[Recorded data]
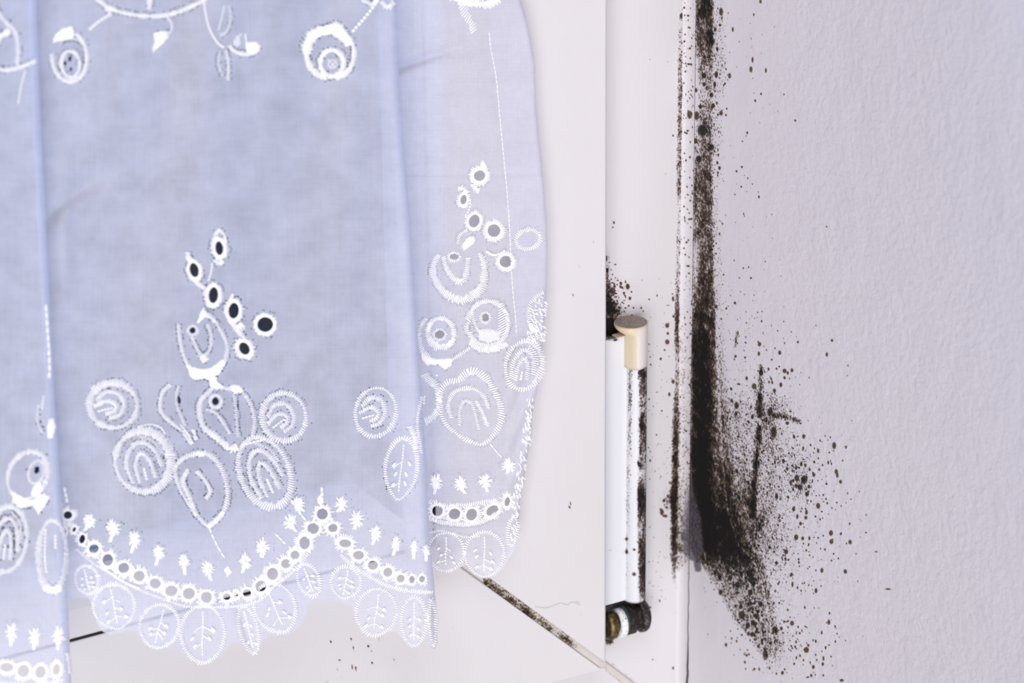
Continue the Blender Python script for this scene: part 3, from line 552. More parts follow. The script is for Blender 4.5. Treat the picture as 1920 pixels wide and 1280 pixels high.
# ---------------------------------------------------------------- hinge
HG = empty('window_hinge', tuple(onY(1190, 1170, YF)))
HG['label'] = 'mouldy white window hinge with a yellowed round top cap beside the sash'; HG['category'] = 'hinge'
barrel = onY(1192.5, 660, YF - 0.0052)                  # axis of the upright barrel
BX, BY = float(barrel[0]), YF - 0.0052
CAPX = BX; CAPZ = float(onY(1183, 605, YF - 0.0058)[2])
M_cap = capmat()
def loft(name, secs, mat, parent, closed=True, smooth=True, caps=(True, True)):
    k = len(secs[0]); V = [v for s in secs for v in s]; Fc = []
    for i in range(len(secs) - 1):
        for j in range(k if closed else k - 1): Fc.append([i * k + j, i * k + (j + 1) % k, (i + 1) * k + (j + 1) % k, (i + 1) * k + j])
    if caps[0]: Fc.append(list(range(k))[::-1])
    if caps[1]: Fc.append([(len(secs) - 1) * k + j for j in range(k)])
    o = link(name, V, Fc, mat, parent, smooth); return o
def cap():
    secs = []; n = 40
    rt = 0.0056; rb = 0.0041; cx = float(onY(1183, 605, BY)[0])
    zb = float(onY(1190, 692, BY - .004)[2])
    def ring_(r, kl, z, z2=0.0):
        o_ = []
        for j in range(n):
            a = 2 * math.pi * j / n; ca = math.cos(a)
            o_.append((cx + r * ca * (kl if ca < 0 else 1.0), BY + r * .98 * math.sin(a) * (1.0 if ca > 0 else (1 - (1 - kl) * .25 * -ca)), z + z2 * ca))
        return o_
    for dz, r, kl in ((0, rt - .0002, 1.0), (0.0002, rt, 1.0), (0.0009, rt, .98), (0.0018, rt - .00005, .90), (0.0027, rt - .0001, .74), (0.0034, rt - .0001, .54), (0.0038, rt - .0001, .46)):
        secs.append(ring_(r, kl, CAPZ - dz))
    for q in (0.3, .6, .9, 1.0):
        z = (CAPZ - .0036) * (1 - q) + zb * q
        secs.append(ring_(rt - .0001, .46, z, .0003 * (q == 1.0)))
    o = loft('cap', secs[::-1], M_cap, None); reparent(o, HG)
    # worn flat top
    secs = [[(cx + (rt - .00035) * f * math.cos(2 * math.pi * j / n), BY + (rt - .00035) * f * math.sin(2 * math.pi * j / n), CAPZ + d) for j in range(n)] for f, d in ((1.0, -0.0002), (1.0, .00004), (.9, .00008))]
    o2 = loft('cap_top', secs, M_captop, None, smooth=False)
    o2.parent = o; o2.matrix_parent_inverse = Matrix.Identity(4)
cap()
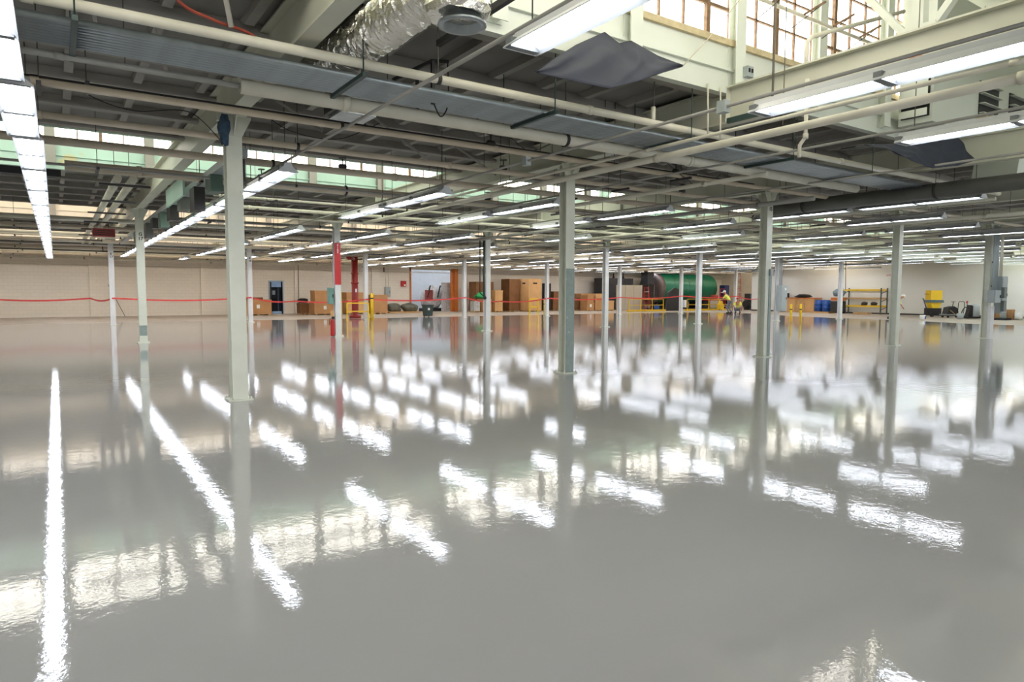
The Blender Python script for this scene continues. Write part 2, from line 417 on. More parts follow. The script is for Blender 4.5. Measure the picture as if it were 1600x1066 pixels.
collab = {(0, 0): 'tall pale steel column nearest the camera with blue rag at its top', (1, 0): 'pale steel column with grey-green plate on its right side, left of centre aisle',
          (2, 0): 'pale steel column with painted C 15 near its top', (0, 1): 'white steel column painted G 17 near its top', (1, 1): 'steel column painted red on its upper half, marked G 16',
          (0, 2): 'thin white steel column marked K 17 before the blank cream wall', (1, 2): 'white steel column marked K 16 beside the wooden crate at left'}
columns = {}
for i, x in enumerate(XC):
    for j, y in enumerate(YC):
        if not in_view(x, y, .6) or x > 47: continue
        if (i, j) in ((4, 0), (5, 0), (6, 0), (7, 0)) and i > 4: continue
        lab = collab.get((i, j), 'white steel column, the %s one under the %s roof beam' % (depthn[j], rowname[i]))
        t = thing('steel_column', lab, 'column', (x, y, 0), 0, 'steel columns of the hall')
        columns[(i, j)] = t
        link('shaft', mh if (j == 0 or (i, j) == (0, 1)) else mw, t); link('capital', mc, t); link('base_plate', mb_, t)
        if (i, j) in coltxt: text_part(t, coltxt[(i, j)], (0.01, -W-.004, 3.1 if j else 3.55), .13 if j else .12, (PI/2, 0, 0), M_dark)
t = columns[(1, 0)]; g = MB(); g.box(-.09, .1, -W-.014, -W-.001, 0, 1.95)
for q in (.3, .62, .95, 1.3, 1.7):
    for s_ in (-.05, .07): g.lathe([(.008, -.012), (.008, 0)], (s_, -W-.012, q), 6, 'y')
g.build('cover_plate', M_colg, t)
t = columns[(2, 0)]; g = MB(); g.box(.02, .115, -W-.014, -W-.001, 0, 1.95); g.build('cover_plate', M_colg, t)
g = MB(); g.cbox((.06, -W-.03, 2.0), (.1, .05, .16)); g.build('light_switch_box', M_egrey, t)
t = columns[(1, 1)]; g = MB()
g.box(-W-.006, W+.006, -W-.008, -W-.001, 1.75, 3.15); g.box(-W-.006, W+.006, W+.001, W+.008, 1.75, 3.15); g.build('red_painted_band', M_red, t)['label'] = 'red painted upper half'
g = MB(); g.box(-.05, .05, -W-.02, -W-.009, 2.75, 3.12); q_ = g.build('fire_sign', M_red, t)
text_part(t, 'F\nI\nR\nE', (0, -W-.022, 3.04), .08, (PI/2, 0, 0), M_white)
g = MB(); g.box(W+.001, W+.02, -W, W, 0, 1.5); g.build('corner_guard', M_yel, t)['label'] = 'yellow edge strip'
g = MB(); g.box(-.07, .07, -W-.03, -W-.001, .12, .26) ; 
t2 = columns[(0, 1)]; g = MB(); g.box(-.095, .095, -W-.01, -W-.001, .22, .52); g.build('reflective_patch', M_colg, t2)
# things fixed on columns
def ebox(name, label, cat, loc, d, m=M_egrey, rz=0, extras=True):
    t = thing(name, label, cat, loc, rz)
    g = MB(); g.cbox((0, 0, d[2]/2), d); g.build('case', m, t)
    if extras:
        g = MB(); g.cbox((0, -d[1]/2-.008, d[2]/2), (d[0]*.9, .014, d[2]*.92)); cv = g.build('cover', m, t)
        g = MB(); g.cbox((d[0]*.3, -d[1]/2-.03, d[2]*.5), (.03, .03, .1)); g.build('latch', M_dark, cv)
        g = MB(); g.cbox((d[0]*.5+.012, 0, d[2]*.5), (.022, .05, .12)); g.build('switch_handle', M_dark, t)
    return t
x, y = XC[1], YC[1]
ebox('disconnect_box', 'small green-grey switch box on the left side of the red-topped column', 'electrical box', (x-.24, y-.02, 1.1), (.16, .2, .55), mat('box_teal', (110, 150, 140), .5))
t = thing('fire_extinguisher', 'red fire extinguisher hung low on the left of the red-topped column', 'fire extinguisher', (x-.2, y-.08, 0))
MB().lathe([(.04, .02), (.07, .03), (.075, .1), (.075, .5), (.05, .57), (.02, .6)], n=14).build('cylinder', M_red, t)
MB().box(-.02, .06, -.02, .02, .6, .68).build('valve_handle', M_black, t); MB().tube([(-.02, 0, .64), (-.1, 0, .6), (-.11, 0, .4)], .012, 6).build('hose', M_black, t)
MB().cbox((-.03, -.06, .78), (.12, .02, .18)).build('tag', M_box2, t)
# grey cabinet on the column at row six, middle
x, y = XC[5], YC[1]
t = ebox('electrical_cabinet', 'tall grey electrical cabinet fixed to a column left of the yellow bollards', 'electrical box', (x+.0, y-.3, .55), (.55, .3, 1.4))
MB().lathe([(.07, -.02), (.07, 0)], (.05, -.17, 1.2), 12, 'y').build('warning_label', M_white, t)
t = thing('conduit_riser', 'grey conduits running up the column behind the tall electrical cabinet', 'conduit', (x, y-.2, 0))
for s_ in (-.1, .02, .12): MB().tube([(s_, 0, 1.9), (s_, 0, 3.8)], .025, 8).build('conduit', M_egrey, t)
# cabinets on the fifth nearest column (far right)
x, y = XC[4], YC[0]
t = ebox('switch_box', 'wide grey switch box on the front of the far right column', 'electrical box', (x-.28, y-.32, 1.22), (.5, .2, .42))
t = ebox('electrical_cabinet', 'tall grey electrical cabinet hanging on the right side of the far right column', 'electrical box', (x+.42, y-.25, .86), (.42, .22, 1.25))
for k, z in enumerate((.1, .55)): MB().cbox((-.14, -.15, z+.15), (.22, .1, .36)).build('breaker_box', mat('breaker_grey', (112, 120, 116), .5), t)
t = thing('conduit_riser', 'bundle of grey conduits rising from the cabinets on the far right column', 'conduit', (x, y-.22, 0))
for k, s_ in enumerate((-.2, -.11, -.02, .07, .16)): MB().tube([(s_, 0, 1.6), (s_, 0, 3.8)], .026, 8).build('conduit', M_egrey, t)
for k, s_ in enumerate((.34, .43, .52)): MB().tube([(s_, 0, 2.1), (s_, 0, 3.8)], .018, 8).build('conduit', M_pipe, t)
MB().box(-.26, .22, .0, .02, 2.55, 2.6).build('conduit_strap', M_dark, t); MB().box(-.26, .22, .0, .02, 1.75, 1.8).build('conduit_strap', M_dark, t)
tag(MB().box(x-.13, x+.13, y-.2, y-.105, 0, 1.1).build('column_guard', M_colw), 'white boxed guard around the foot of the far right column', 'guard')
# blue rag and cable at first column
g = MB(); g.blob((XC[0]-.13, YC[0]-.16, 3.66), (.14, .1, .34), 3, rough=.25, flat=False)
tag(g.build('hanging_rag', mat('blue_rag', (62, 84, 104), .9, var=.3, scale=20)), 'blue-grey rag hanging from the top of the nearest column', 'rag')
# pipes at column G (third row, middle) with valve
x, y = XC[2], YC[1]
t = thing('drain_pipe', 'dark green drop pipe with valve on the column before the tan crates', 'pipe', (x-.24, y-.16, 0))
MB().tube([(0, 0, 3.5), (0, 0, 1.25)], .035, 10).build('riser', M_dgreen, t); MB().tube([(-.18, 0, 3.5), (-.18, 0, 1.5), (-.0, 0, 1.35)], .022, 8).build('riser', M_dark, t)
MB().lathe([(.07, -.02), (.07, .02)], (0, -.06, 1.3), 12, 'y').build('valve_wheel', M_dark, t)
t = thing('column_brace', 'short diagonal steel brace at the top of the column before the tan crates', 'brace', (x, y, 0))
MB().bar((.1, 0, 3.4), (.65, 0, 3.85), .06, .06).build('brace_bar', M_col, t)

# ------------------------------------------------------------------ fluorescent fixtures
FL = 2.42
def fixture_meshes(n_t):
    hw = .15
    a = MB(); a.prism([(-.045, .1), (.045, .1), (.065, .05), (-.065, .05)], 0, FL, 'y'); a.prism([(-.065, .05), (.065, .05), (hw, -.022), (hw, -.03), (.06, .038), (-.06, .038), (-hw, -.03), (-hw, -.022)], 0, FL, 'y')
    for e in (-.006, FL): a.prism([(-.045, .1), (.045, .1), (.065, .05), (hw, -.022), (hw, -.03), (-hw, -.03), (-hw, -.022), (-.065, .05)], e, e+.006, 'y')
    h = a.mesh('housing', M_hous)
    s = MB().box(-.125, .125, 0, .07, -.026, .045).mesh('lamp_holder', mat('holder_grey', (120, 124, 126), .5))
    t = MB(); t.tube([(0, 0, 0), (0, 1.13, 0)], .017, 8); tb = t.mesh('lamp_tube', M_tube)
    return h, s, tb
FH, FS, FT = fixture_meshes(2)
sim = MB(); sim.k = 0; sim.prism([(-.045, .1), (.045, .1), (.065, .05), (.15, -.022), (.15, -.03), (.06, .038), (-.06, .038), (-.15, -.03), (-.15, -.022), (-.065, .05)], 0, FL, 'y')
for e in (-.006, FL): sim.prism([(-.045, .1), (.045, .1), (.065, .05), (.15, -.022), (.15, -.03), (-.15, -.03), (-.15, -.022), (-.065, .05)], e, e+.006, 'y')
sim.k = 1
for x in (-.055, .055): sim.tube([(x, .04, -.006), (x, FL-.04, -.006)], .018, 6)
FSIM = sim.mesh('fluorescent_fixture', [M_hous, M_tube])
rodm = MB(); rodm.tube([(0, 0, 0), (0, 0, 1)], .006, 5, False); ROD = rodm.mesh('hanger_rod', M_rod)
rows = {}
rows[0] = (-.2, 3.3, [4.78-2.48+2.48*k for k in range(0, 18)])
rows[1] = (2.9, 3.3, [1.75]+[10.15+2.48*k for k in range(12)])
rows[2] = (5.68, 3.25, [1.72, 10.4, 13.0, 18.8, 21.4, 25.2, 27.8, 30.3, 32.8, 38])
rows[3] = (8.55, 3.34, [1.78, 10.9, 13.6, 19.4, 22.0, 24.6, 28, 30.6, 36, 38.6])
rows[4] = (11.5, 3.38, [10.6, 13.4, 19.3, 22.0, 25.2, 28.2, 30.8, 33.6, 37.5, 40])
for r in range(5, 17):
    x = (14.73, 17.8, 20.88, 23.95, 27.0, 30.2, 33.4, 36.5, 39.6, 42.7, 46.0, 48.9)[r-5]; ys = []; y = 4.95 + (.4 if r % 2 else 2.7) + (r % 3)*.15
    k = 0
    while y < 44.5:
        if random.Random(r*100+k).random() > .2: ys.append(round(y, 2))
        y += 2.62+(.5 if k % 2 else 0); k += 1
    rows[r] = (x, 3.37, ys)
rowlab = ['unbroken row of lights']+['%s row beside the unbroken row' % ORD[k-1] for k in range(1, 20)]
for r, (x, z, ys) in rows.items():
    n = 0
    for y in ys:
        if y+FL > 46.5 or x > RIGHT-.5: continue
        n += 1
        lab = 'hanging strip light, %s from the near end of the %s' % (ORD[n-1], rowlab[r])
        dist = math.hypot(x, y)
        vis = in_view(x, y+FL, .8) or in_view(x, y, .8)
        fx = x-(.17 if y < 4 else .1 if y < 6 else .04 if y < 9 else 0) if r == 0 else x
        if not vis and not (dist < 16 and y > -1): continue
        if dist > 27 and not (r < 3):
            t = tag(link('fluorescent_fixture', FSIM, None, (x, y, z)), lab, 'ceiling light', 'fluorescent strip lights in rows')
            for yy in (.2, FL-.2):
                h = link('hanger', ROD, t, (0, yy, .1)); h.scale = (1, 1, ztop(y+yy)-z-.1)
            continue
        t = thing('fluorescent_fixture', lab, 'ceiling light', (fx, y, z), 0, 'fluorescent strip lights in rows')
        link('housing', FH, t)
        xs = (-.075, 0, .075) if r == 0 else (-.055, .055)
        for e in (0, FL/2-.03, FL-.06): link('lamp_holder', FS, t, (0, e, 0))
        for xx in xs:
            for yy in (.05, FL/2+.03): link('lamp_tube', FT, t, (xx, yy, .008 if r < 3 else -.002))
        for yy in (.15, FL-.15):
            h = link('hanger', ROD, t, (0, yy, .1)); h.scale = (1, 1, ztop(y+yy)-z-.1)
# strut / conduit over each light row
for r in range(1, 12):
    x, z, ys = rows[r]
    m = M_pipeg if r < 4 else (M_pipeg, M_pipe)[r % 2]
    g = MB(); g.tube([(x+.0, .8, z+.14), (x, 44 if r > 1 else 40, z+.14)], .018, 8)
    tag(g.build('support_conduit', m), 'thin grey conduit running along the top of the %s' % rowlab[r], 'conduit')

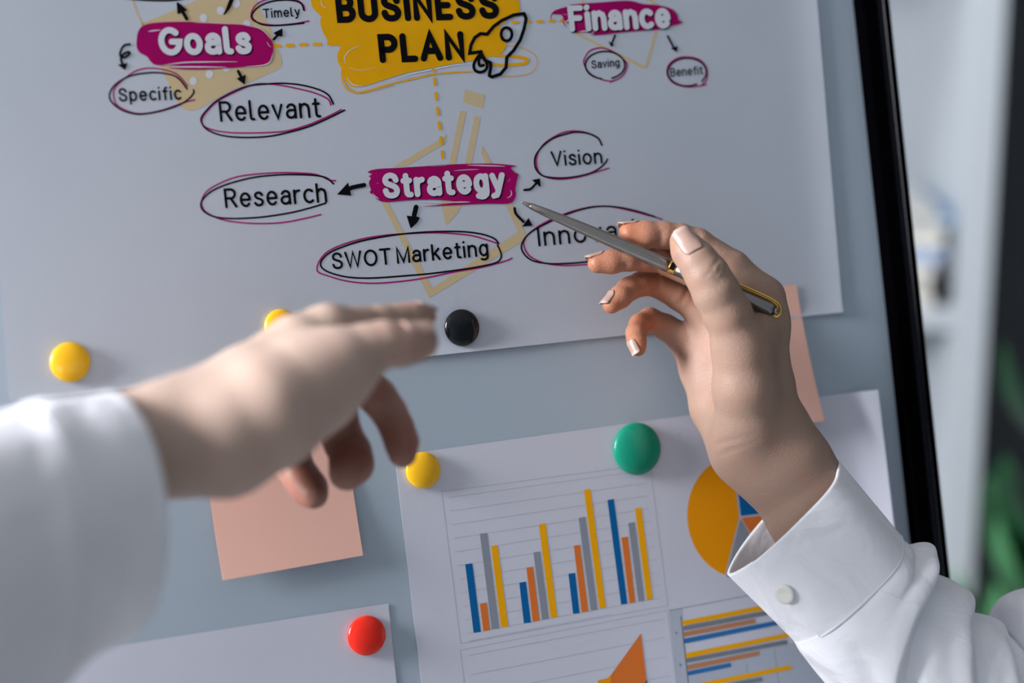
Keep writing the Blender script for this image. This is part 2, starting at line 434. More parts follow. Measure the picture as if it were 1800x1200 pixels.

**EXERCISE PROMPT**:
Scan the listing above and copy all lines containing the word "Blender".

**RESPONSE BELOW**:
Continue the Blender Python script for this scene: part 3, from line 552. More parts follow. The script is for Blender 4.5. Treat the picture as 1920 pixels wide and 1280 pixels high.
The Blender Python script for this scene continues. Write part 2, from line 417 on. More parts follow. The script is for Blender 4.5. Measure the picture as if it were 1600x1066 pixels.
Keep writing the Blender script for this image. This is part 2, starting at line 434. More parts follow. Measure the picture as if it were 1800x1200 pixels.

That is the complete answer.